Brits in a snit Dispute: Did Charles Dickens put naughty stuff in his books? Indeed he did, says University of Maryland's William Cohen. Stuff and nonsense, say British fans.


LONDON -- It's not every University of Maryland English professor who finds his work ridiculed on the front page of a British newspaper. But then, few have ever courted controversy like William A. Cohen, whose book outlines a sexual reading of works by Charles Dickens.

Cohen's "Sex Scandal: The Private Parts of Victorian Fiction," was panned by the Observer recently in an article headlined "Coded erotica of 'filthy' Dickens."

The article claimed "The lunatics have taken over the asylum" of American academia, and went on to quote Dickens scholar John Sutherland of London University, who exclaimed: "Any ordinary Dickens fan reading Cohen will think he's a Martian."

The flap shows the affinity the English still have for Dickens, the 19th-century author of such classics as "Oliver Twist," "David Copperfield" and "A Tale of Two Cities." When Cohen's book was published in the United States late last year, it caused hardly a ripple.

In one chapter of his book, Cohen provides an alternate view of Dickens, claiming the chronicler of the Victorian Age inserted references to masturbation in such works as "Great Expectations."

Among the examples Cohen cites is Pip's stealing buttered toast and hiding it down his trousers, where it becomes his "secret burden," until he "deposited that part of my conscience in my garret bedroom."

He also points to a character from "Oliver Twist" called Bates, whom Dickens referred to as Master Bates.

"Dickens was no dummy," Cohen says. "He knew what he was doing."

Despite the criticism he has received in Britain, the 32-year-old Cohen stands by his work.

"The book as a whole investigates the ways in which sex became a taboo subject in the 19th century," he says. "I argue that sexuality becomes this extraordinarily prohibited subject, largely by virtue of its appearance in two popular narrative forms -- newspapers and realist fiction.

"The book as a whole makes the argument that these kinds of publications produced sexuality in its modern form, something that is secret, shameful and unspeakable," Cohen says.

To many British academics, Cohen's work is simply ridiculous.

"Well, this is the sort of thing that is getting written now by some people in the groves of American academia," says David Parker, curator of the Dickens House Museum in London.

"What happens is people get paid rather good salaries for doing not a tremendous amount of work," he says.

"Some of them feel a need to defend this by writing indigestible, difficult to understand books that are incoherent. The other thing they try to do is rack the secret of the universe every so often. And the secret has to be so dazzling. The great custom in the West ever since Freud came along is to say it all has to do with sex," Parker says.

Malcolm Andrews, editor of the Dickensian, says Cohen's book is treated with disdain. Like many of his counterparts here, he says he hasn't read the work, just some provocative passages.

Andrews says, "The reaction in this country is this: If it's not helpless laughter, then it is resentment that someone is making these extraordinary hypotheses based on very slender evidence.
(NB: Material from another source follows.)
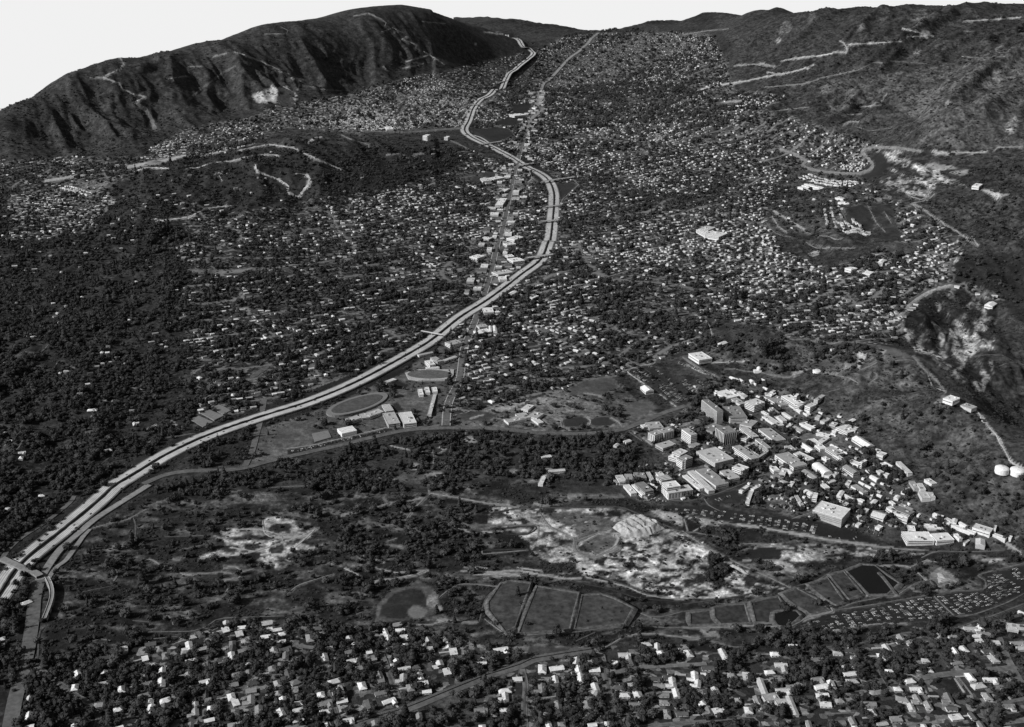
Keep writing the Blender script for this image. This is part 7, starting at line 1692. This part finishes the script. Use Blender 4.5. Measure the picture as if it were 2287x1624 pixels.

"This is just one particularly spectacular version of long-running battles between the theoretical avant-garde and the more conservative academic establishment in relation to the limits of critical theory," he adds.

But Cohen does have a potential backer in Stephen Connor at the University of London.

"His argument strikes me as interesting and in a certain way plausible," Connor says. "There are passages in 'Great Expectations' where there is enormous anxiety about what is in your trousers and the prospect of you losing what is in your trousers. Those passages are very dreamlike and strange and could easily, for a Victorian reader, drift into the areas of the sexual and the forbidden."

Dickens scholar Sutherland, who did a critical review of the work, says it still merited being published, and should not inhibit Cohen's ability to gain tenure at the University of Maryland's College Park campus.

In his review in the Times Literary Supplement, Sutherland claimed Cohen didn't "go far enough" to uncover the private parts of Victorian literature. He wrote Cohen overlooked the Victorian novelists' "deliberate sexual winks, nudges and innuendo."

On the whole, though, Sutherland says the book has done a great service.

"Anything that gets people talking about Dickens is good," Sutherland says. "And this book has people talking. When was the last time Dickens got on the front page of a British national newspaper?"